The lawsuit filed Monday charges that Nike "made the following misrepresentations by the use of false statement and/or omissions of fact:"

* false claims that workers who make NIKE products are protected from and not subjected to corporal punishment;

* false claims that NIKE products are made in accordance with applicable governmental laws and regulations governing wage and hours;

* false claims that NIKE products are made in accordance with applicable laws and regulations governing health and safety conditions;

* false claims that NIKE pays average line workers twice the minimum wage in Southeast Asia;

*false claims that workers who produce NIKE products receive free meals and health care;

* false claims that the Good Works International (Andrew Young) report proves that NIKE is doing a good job and "operating morally;" and

* false claims that NIKE guarantees a "living wage" for all workers who make NIKE products.

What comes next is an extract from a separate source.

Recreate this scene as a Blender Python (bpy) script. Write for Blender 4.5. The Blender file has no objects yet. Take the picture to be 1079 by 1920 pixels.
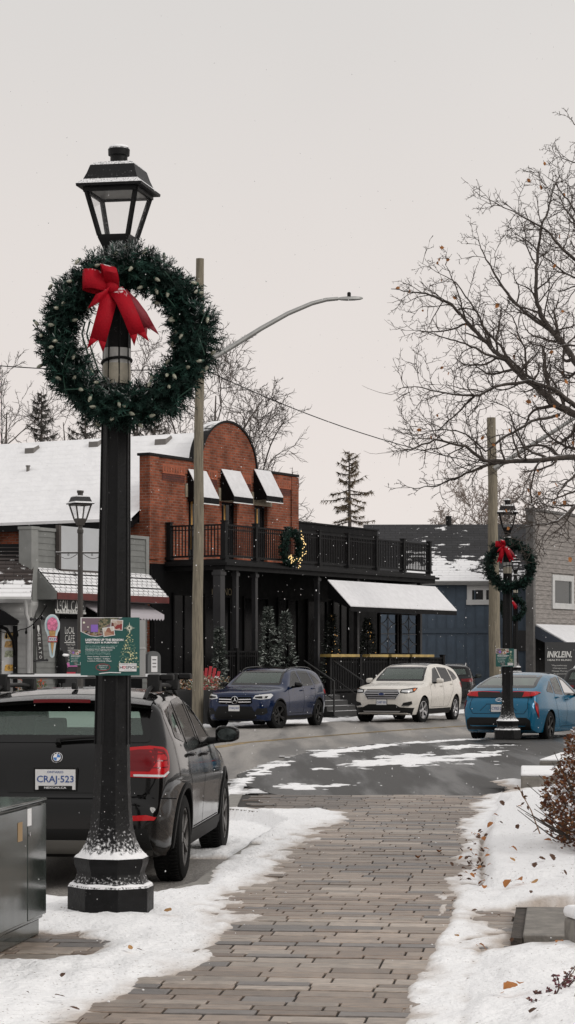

The suit seeks repayment of all sums Nike made by illegal business practices - an amount that should equal all its profits in California, said Philip Neumark, a consumer lawyer taking part in the suit. He said the money could be paid to workers or consumers, as determined by the trial judge. The suit also seeks a company-funded ``public information campaign'' to correct past untruths and a ban on future misrepresentations. Plaintiffs' lawyers said the suit was the first in the United States over Nike's labor policies. Their legal weapon is a broad state law that forbids unfair business practices and false or deceptive advertising.The same lawyers invoked the same law in an earlier suit against the Joe Camel advertising campaign on the grounds that it promoted illegal cigarette sales to minors. R.J. Reynolds denied the allegation but dropped the ads and settled the suit.